--- Begin Data supplied ---

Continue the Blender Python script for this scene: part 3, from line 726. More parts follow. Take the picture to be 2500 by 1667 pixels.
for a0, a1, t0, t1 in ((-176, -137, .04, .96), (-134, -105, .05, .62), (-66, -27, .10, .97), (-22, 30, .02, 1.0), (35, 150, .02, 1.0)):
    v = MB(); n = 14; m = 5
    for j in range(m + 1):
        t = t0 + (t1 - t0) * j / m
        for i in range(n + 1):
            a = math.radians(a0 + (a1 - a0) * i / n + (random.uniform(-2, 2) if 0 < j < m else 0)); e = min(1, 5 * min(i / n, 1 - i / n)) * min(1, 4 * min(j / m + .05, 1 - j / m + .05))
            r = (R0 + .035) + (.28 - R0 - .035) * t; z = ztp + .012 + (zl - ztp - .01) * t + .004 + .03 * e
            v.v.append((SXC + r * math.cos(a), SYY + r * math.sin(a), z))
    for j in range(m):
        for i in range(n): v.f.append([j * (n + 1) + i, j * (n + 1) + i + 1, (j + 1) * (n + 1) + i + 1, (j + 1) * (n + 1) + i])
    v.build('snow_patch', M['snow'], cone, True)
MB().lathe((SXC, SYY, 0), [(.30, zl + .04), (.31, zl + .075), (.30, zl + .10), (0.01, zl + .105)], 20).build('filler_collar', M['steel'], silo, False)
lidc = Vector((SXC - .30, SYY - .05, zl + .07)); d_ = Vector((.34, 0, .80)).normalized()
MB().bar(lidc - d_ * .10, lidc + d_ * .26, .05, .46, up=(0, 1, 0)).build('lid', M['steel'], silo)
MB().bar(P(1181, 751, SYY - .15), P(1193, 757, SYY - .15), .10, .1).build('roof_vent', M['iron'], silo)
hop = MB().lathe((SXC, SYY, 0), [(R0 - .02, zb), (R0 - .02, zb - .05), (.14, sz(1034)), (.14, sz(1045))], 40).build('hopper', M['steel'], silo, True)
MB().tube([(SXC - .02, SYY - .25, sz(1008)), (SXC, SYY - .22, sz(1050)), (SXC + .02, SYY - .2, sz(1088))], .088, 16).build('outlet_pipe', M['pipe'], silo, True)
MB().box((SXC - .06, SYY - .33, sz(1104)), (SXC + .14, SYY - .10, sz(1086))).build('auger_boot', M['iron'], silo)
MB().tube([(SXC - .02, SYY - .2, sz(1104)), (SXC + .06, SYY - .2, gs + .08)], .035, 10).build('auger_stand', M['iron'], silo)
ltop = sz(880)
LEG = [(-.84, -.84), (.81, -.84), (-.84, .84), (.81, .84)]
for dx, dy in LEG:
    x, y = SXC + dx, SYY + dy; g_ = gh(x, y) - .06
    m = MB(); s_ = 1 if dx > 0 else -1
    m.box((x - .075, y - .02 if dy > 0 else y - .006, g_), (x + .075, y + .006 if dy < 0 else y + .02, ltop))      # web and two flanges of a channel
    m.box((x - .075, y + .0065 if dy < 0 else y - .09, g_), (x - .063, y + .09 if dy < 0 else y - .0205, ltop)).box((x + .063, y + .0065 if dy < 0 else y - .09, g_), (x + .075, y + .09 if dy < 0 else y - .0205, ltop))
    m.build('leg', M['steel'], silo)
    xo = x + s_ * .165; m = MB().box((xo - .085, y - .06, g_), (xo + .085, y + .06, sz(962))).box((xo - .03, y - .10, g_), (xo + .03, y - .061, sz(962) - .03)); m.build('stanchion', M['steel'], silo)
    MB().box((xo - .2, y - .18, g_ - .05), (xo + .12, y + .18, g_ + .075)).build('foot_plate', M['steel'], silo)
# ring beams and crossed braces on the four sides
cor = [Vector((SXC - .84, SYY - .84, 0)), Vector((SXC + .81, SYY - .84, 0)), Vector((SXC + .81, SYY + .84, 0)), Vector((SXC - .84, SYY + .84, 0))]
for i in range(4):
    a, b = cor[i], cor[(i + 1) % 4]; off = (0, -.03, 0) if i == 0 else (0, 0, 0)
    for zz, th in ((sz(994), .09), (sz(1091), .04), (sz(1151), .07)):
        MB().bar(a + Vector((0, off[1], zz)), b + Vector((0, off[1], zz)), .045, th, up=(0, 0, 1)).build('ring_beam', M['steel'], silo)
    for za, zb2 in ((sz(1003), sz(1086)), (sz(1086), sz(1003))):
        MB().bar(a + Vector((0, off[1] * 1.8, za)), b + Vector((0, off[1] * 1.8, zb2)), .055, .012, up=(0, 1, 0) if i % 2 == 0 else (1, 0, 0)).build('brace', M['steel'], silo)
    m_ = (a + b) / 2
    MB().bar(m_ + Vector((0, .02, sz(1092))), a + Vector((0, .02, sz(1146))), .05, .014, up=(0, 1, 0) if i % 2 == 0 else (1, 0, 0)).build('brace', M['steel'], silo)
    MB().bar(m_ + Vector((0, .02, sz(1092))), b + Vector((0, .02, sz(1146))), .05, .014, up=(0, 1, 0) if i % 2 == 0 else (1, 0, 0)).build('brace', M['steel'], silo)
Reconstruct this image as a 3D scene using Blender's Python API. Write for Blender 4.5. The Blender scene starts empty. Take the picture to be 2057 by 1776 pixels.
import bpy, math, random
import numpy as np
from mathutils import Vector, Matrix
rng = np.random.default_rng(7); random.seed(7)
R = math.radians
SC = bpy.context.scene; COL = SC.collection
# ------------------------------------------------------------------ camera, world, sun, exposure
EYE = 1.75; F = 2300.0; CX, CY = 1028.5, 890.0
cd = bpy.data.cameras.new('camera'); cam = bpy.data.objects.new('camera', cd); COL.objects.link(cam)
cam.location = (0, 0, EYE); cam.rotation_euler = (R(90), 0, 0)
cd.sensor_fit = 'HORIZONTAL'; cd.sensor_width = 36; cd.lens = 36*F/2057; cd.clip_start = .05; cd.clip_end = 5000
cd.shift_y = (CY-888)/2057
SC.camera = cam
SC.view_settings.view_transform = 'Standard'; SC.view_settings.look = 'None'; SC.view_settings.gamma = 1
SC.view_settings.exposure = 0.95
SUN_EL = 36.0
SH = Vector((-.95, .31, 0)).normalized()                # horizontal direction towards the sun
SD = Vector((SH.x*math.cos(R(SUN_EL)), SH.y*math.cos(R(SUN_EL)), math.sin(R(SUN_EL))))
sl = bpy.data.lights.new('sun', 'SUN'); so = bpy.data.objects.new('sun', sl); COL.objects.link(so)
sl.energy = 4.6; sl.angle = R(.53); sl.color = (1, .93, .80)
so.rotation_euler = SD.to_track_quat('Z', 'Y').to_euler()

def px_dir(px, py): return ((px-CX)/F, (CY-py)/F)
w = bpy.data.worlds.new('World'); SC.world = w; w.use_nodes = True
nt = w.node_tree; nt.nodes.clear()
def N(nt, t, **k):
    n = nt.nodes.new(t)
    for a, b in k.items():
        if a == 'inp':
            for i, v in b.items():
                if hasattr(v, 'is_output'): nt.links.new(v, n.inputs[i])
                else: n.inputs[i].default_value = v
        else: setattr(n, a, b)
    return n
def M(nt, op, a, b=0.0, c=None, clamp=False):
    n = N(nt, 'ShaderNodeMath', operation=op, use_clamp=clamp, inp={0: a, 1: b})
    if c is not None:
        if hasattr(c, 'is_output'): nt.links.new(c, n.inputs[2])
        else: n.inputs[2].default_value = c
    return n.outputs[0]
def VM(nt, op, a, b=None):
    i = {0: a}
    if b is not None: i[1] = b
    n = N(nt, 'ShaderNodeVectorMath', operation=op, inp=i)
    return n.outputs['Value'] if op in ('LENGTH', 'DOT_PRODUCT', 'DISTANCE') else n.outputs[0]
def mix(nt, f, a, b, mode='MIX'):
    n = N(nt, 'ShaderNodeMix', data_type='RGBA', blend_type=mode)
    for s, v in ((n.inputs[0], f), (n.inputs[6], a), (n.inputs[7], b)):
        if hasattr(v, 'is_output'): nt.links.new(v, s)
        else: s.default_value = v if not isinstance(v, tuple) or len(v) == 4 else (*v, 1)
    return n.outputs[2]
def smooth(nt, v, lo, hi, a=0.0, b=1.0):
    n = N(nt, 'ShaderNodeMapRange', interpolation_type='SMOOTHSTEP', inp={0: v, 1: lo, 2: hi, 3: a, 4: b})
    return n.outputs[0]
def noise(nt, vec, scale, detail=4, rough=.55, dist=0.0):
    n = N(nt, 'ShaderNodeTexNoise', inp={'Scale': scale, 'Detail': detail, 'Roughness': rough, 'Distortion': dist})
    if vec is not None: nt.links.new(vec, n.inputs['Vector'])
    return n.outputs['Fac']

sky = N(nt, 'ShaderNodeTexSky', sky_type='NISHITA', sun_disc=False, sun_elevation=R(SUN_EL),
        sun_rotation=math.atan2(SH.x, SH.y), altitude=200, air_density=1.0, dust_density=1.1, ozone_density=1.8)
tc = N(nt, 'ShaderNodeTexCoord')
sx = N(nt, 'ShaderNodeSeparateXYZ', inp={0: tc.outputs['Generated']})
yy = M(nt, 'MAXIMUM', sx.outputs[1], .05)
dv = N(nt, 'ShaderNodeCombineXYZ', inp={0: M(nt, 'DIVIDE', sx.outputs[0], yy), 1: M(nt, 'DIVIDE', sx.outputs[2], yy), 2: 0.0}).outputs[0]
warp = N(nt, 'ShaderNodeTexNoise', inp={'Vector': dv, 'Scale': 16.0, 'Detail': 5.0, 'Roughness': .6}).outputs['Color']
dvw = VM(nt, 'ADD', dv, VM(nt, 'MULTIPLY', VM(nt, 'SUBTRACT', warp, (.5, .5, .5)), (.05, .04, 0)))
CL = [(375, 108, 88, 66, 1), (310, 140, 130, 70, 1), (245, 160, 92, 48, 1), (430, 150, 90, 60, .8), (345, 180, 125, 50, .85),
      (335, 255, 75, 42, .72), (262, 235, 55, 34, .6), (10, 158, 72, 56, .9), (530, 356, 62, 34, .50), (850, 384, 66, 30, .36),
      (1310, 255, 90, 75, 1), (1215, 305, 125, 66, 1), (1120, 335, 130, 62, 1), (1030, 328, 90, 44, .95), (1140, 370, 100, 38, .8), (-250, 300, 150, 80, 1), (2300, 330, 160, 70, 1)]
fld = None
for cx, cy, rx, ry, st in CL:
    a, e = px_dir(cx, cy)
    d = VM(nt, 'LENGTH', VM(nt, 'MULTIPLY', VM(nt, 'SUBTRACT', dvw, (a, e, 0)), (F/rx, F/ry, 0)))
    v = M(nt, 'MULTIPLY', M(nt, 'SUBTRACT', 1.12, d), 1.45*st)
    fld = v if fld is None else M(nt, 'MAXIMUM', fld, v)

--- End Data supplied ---

**Problem to work on**
Exactly repeat the lines from the line with "Reconstruct this image" to the line with "so.rotation_euler = SD.to_track_quat('Z', 'Y').to_euler()", including both, and output nothing else.

**Answer for this exercise**
Reconstruct this image as a 3D scene using Blender's Python API. Write for Blender 4.5. The Blender scene starts empty. Take the picture to be 2057 by 1776 pixels.
import bpy, math, random
import numpy as np
from mathutils import Vector, Matrix
rng = np.random.default_rng(7); random.seed(7)
R = math.radians
SC = bpy.context.scene; COL = SC.collection
# ------------------------------------------------------------------ camera, world, sun, exposure
EYE = 1.75; F = 2300.0; CX, CY = 1028.5, 890.0
cd = bpy.data.cameras.new('camera'); cam = bpy.data.objects.new('camera', cd); COL.objects.link(cam)
cam.location = (0, 0, EYE); cam.rotation_euler = (R(90), 0, 0)
cd.sensor_fit = 'HORIZONTAL'; cd.sensor_width = 36; cd.lens = 36*F/2057; cd.clip_start = .05; cd.clip_end = 5000
cd.shift_y = (CY-888)/2057
SC.camera = cam
SC.view_settings.view_transform = 'Standard'; SC.view_settings.look = 'None'; SC.view_settings.gamma = 1
SC.view_settings.exposure = 0.95
SUN_EL = 36.0
SH = Vector((-.95, .31, 0)).normalized()                # horizontal direction towards the sun
SD = Vector((SH.x*math.cos(R(SUN_EL)), SH.y*math.cos(R(SUN_EL)), math.sin(R(SUN_EL))))
sl = bpy.data.lights.new('sun', 'SUN'); so = bpy.data.objects.new('sun', sl); COL.objects.link(so)
sl.energy = 4.6; sl.angle = R(.53); sl.color = (1, .93, .80)
so.rotation_euler = SD.to_track_quat('Z', 'Y').to_euler()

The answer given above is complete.